Dueling Narratives
Andrew Sullivan (natch) takes note of this.
In November 2007, National Review published a column that has since gone on to be widely disseminated among torture apologists. I swear that I must have seen this blockquote a thousand times in the year after it was published. The premise of the article was that America ought to be proud of water-boarding and that, when done, it was used incredibly sparingly and only in extreme cases.
National Review:
U.S. and Pakistani authorities captured KSM on March 1, 2003 in Rawalpindi, Pakistan. KSM stayed mum for months, often answering questions with Koranic chants. Interrogators eventually waterboarded him — for just 90 seconds. KSM “didn’t resist,” one CIA veteran said in the August 13 issue of The New Yorker. “He sang right away. He cracked real quick.” Another CIA official told ABC News: “KSM lasted the longest under water-boarding, about a minute and a half, but once he broke, it never had to be used again.”
Survey says:
The CIA used the waterboard “at least 83 times during August 2002″ in the interrogation of Zubaydah. IG Report at 90, and 183 times during March 2003 in the interrogation of KSM, see id. at 91.

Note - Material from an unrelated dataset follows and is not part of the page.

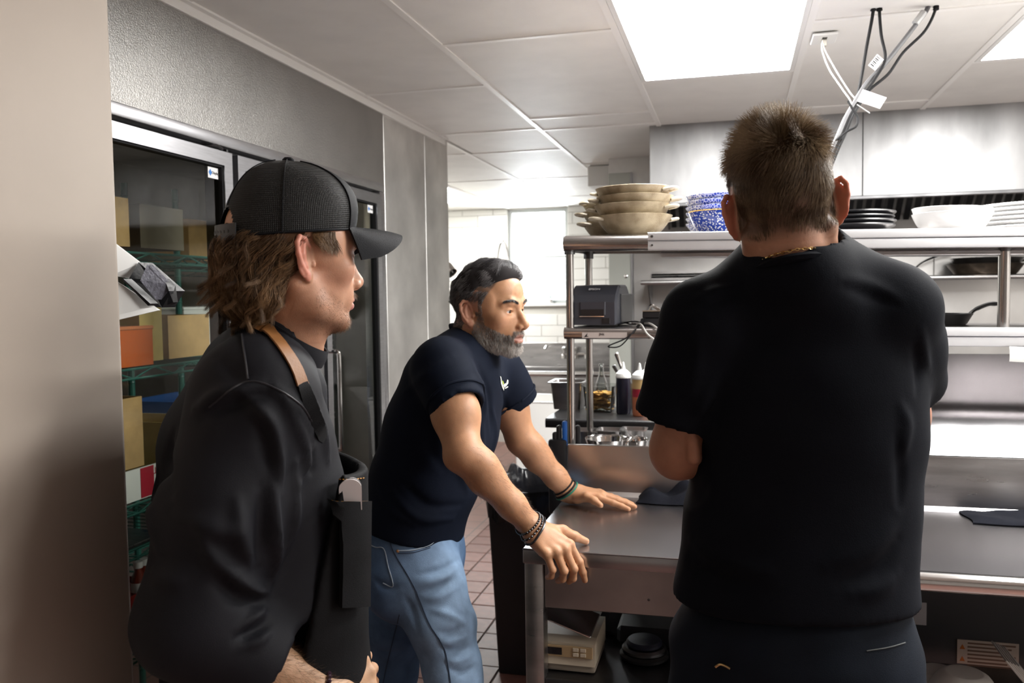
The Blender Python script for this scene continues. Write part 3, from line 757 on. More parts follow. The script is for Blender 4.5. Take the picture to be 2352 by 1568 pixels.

Now, there are two basic points, in very short form.
1. In terms of prosecutions, Obama and Holder’s statements that they didn’t intend to prosecute every CIA grunt that acted in good faith might not be as blanket as some are taking it. Clearly, even by the OLC’s incredible standards, most of the torture that was done was, EVEN BY THAT STANDARD, illegal.
2. The point of torture, it has been said, is torture. We’ve seen some op-eds in the past few days arguing that we only torture the hard cases, in instances where we need some very specific information immediately or else lives are at risk. The mythology of torture is that you apply it once, judiciously, and the subject breaks and tells you everything you need to know.
So what, praytell, is the point of torturing somebody 183 times in a month (and that’s just the waterboarding)? Did they just keep coming up with new questions? Did they think the first 182 times didn’t work?
It’s a rhetorical question, of course. It was malice, plain and simple. It was done because it could be done. The point of torture is indeed torture.